Windows Server Containers and Hyper-V containers offer a variety of networking modes to best suit the needs of differing networking configurations. Each of these options present their own performance characteristics.

Windows Network Address Translation (WinNAT)

Each container will receive an IP address from an internal, private IP prefix (e.g. 172.16.0.0/12). Port forwarding / mapping from the container host to container endpoints is supported. Docker creates a NAT network by default when the dockerd first runs.

Of these three modes, the NAT configuration is the most expensive network IO path, but has the least amount of configuration needed.

Windows Server containers use a Host vNIC to attach to the virtual switch. Hyper-V Containers use a Synthetic VM NIC (not exposed to the Utility VM) to attach to the virtual switch. When containers are communicating with the external network, packets are routed through WinNAT with address translations applied, which incurs some overhead.

Transparent

Each container endpoint is directly connected to the physical network. IP addresses from the physical network can be assigned statically or dynamically using an external DHCP server.

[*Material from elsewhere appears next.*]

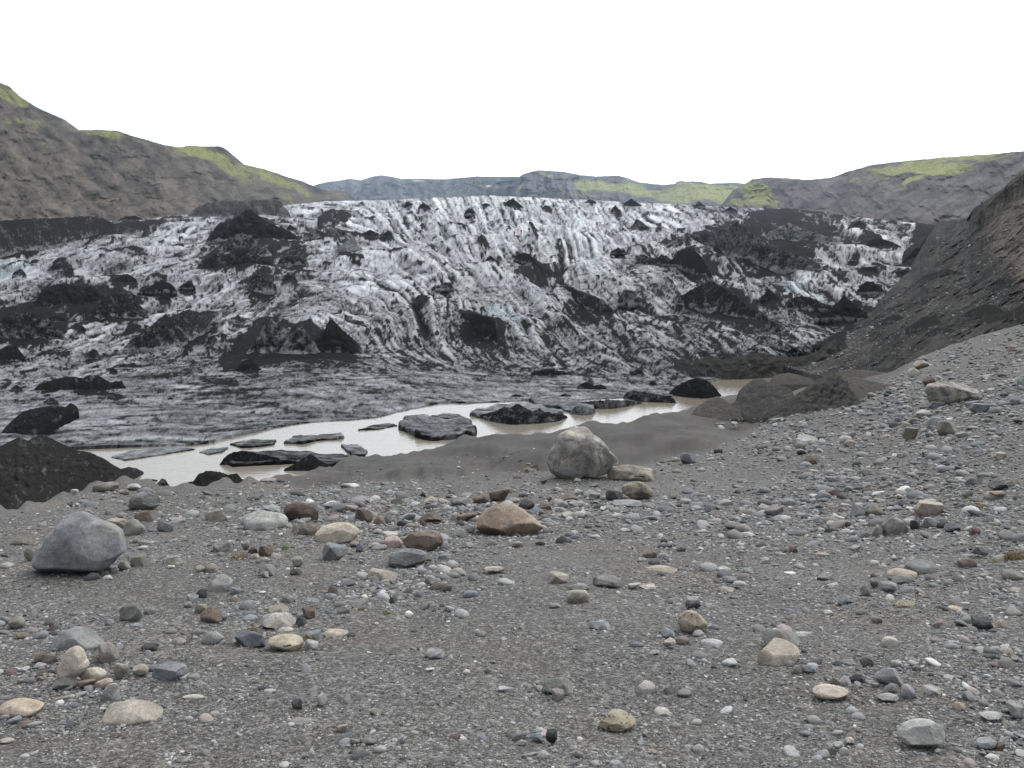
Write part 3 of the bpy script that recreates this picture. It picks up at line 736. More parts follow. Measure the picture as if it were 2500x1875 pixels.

Transparent mode is the least expensive in terms of the network IO path, and external packets are directly passed through to the container virtual NIC giving direct access to the external network.

L2 Bridge

Each container endpoint will be in the same IP subnet as the container host. The IP addresses must be assigned statically from the same prefix as the container host. All container endpoints on the host will have the same MAC address due to Layer-2 address translation.

L2 Bridge Mode is more performant than WinNAT mode as it provides direct access to the external network, but less performant than Transparent mode as it also introduces MAC address translation.